The Dangerous Hour: A Sharon Mccone Mystery
Review
The Dangerous Hour: A Sharon Mccone Mystery
Sharon McCone, the successful owner of McCone Investigations, is at
the pinnacle of financial stability. She has remodeled a conference
room, complimented her staff on their most recent successes, and
promised to hire additional office help. But a frantic phone call
to her private office turns her world upside down. The police are
reading Miranda rights to one of McCone's operatives, Julia Rafael,
and haul the girl off to jail. She is accused of major credit card
fraud.
Stunned, McCone refuses to believe that Julia has committed the
crime, despite her juvenile record. McCone's difficulties increase
when her business is implicated by a search of the premises. A
record of the ill-gotten merchandise is discovered in her firm's
storeroom. Civil litigation will destroy her reputation.
Julia languishes in jail over a weekend. McCone sets out to vilify
her employee and get to the heart of the matter. Political hopeful
Alex Aguilar has brought the charges against Julia. McCone sneaks
to the man's home address and interviews his neighbors. They speak
of a quite different personality than the one he projects publicly.
In addition, he has had a recent houseguest who elicits shudders
from other tenants. Another peculiar twist lies in the death of a
fund-raiser for Aguilar's Mission district business. When McCone
delves further into Julia's case files, she finds a connection to
criminal elements within the Mission district. Aguilar's name
remains near the surface of the facts she has unearthed.

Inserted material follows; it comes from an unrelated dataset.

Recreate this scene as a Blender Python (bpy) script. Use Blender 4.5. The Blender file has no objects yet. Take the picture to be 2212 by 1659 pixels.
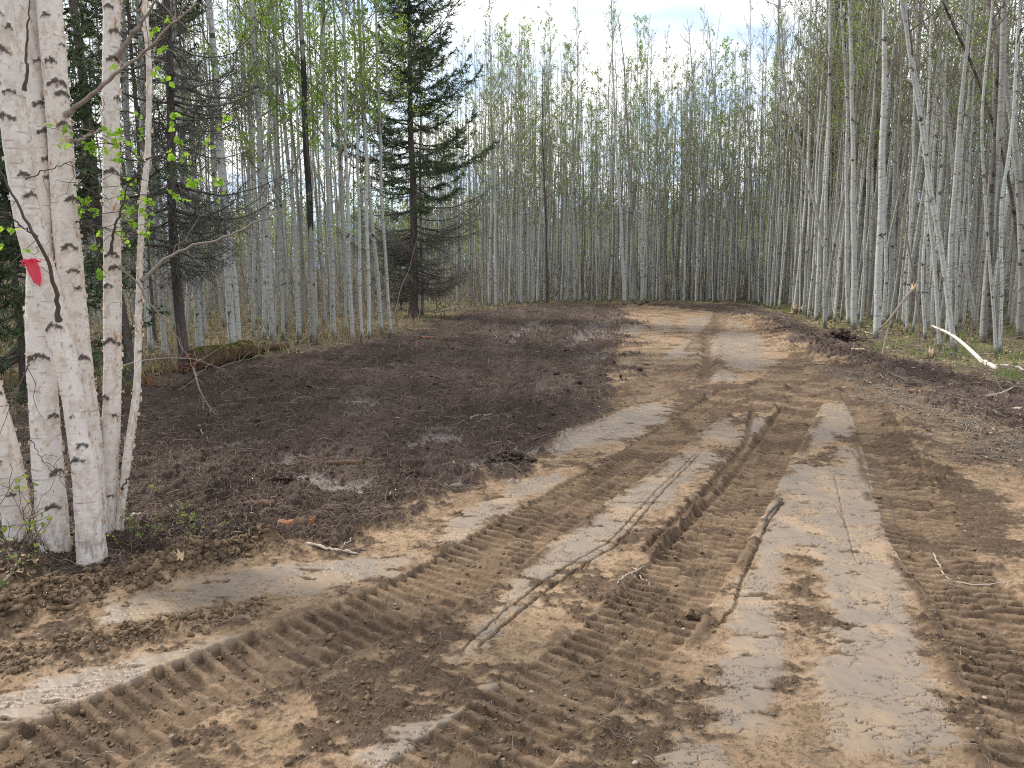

Marcia Muller's THE DANGEROUS HOUR, the 23rd Sharon McCone mystery,
is tastefully written, with enough barely raw language to tempt,
but not cloud, the text. McCone is a classy lady, with an
outside-the-business love life to pursue. She has ignored her
lover's proposal of marriage, with a promise to think about it and
give him an answer soon. Business interferes with their romantic
consideration. Marriage plans rest on the back burner.
Two shootings (McCone's employees the targets), illegal gun
purchases, drug deals, and a dubious Hispanic man with the initials
R.D., revolve back to the accused girl's distant and recent past
history. McCone bulldogs the evidence, between curves and twists,
to her eventual solution. But will the information exonerate Rafael
and clear the clouds of suspicion surrounding her beloved firm?
Muller rounds out the intricate plot with a return to her heroine's
dubious future.
Wit abounds and characters become part of the reader's
consciousness. We really care about what McCone discovers, and we
get inside her emotional psyche throughout her quest for the truth.
She is a woman to admire but is common enough in both her strengths
and frailties to follow into the next Muller adventure.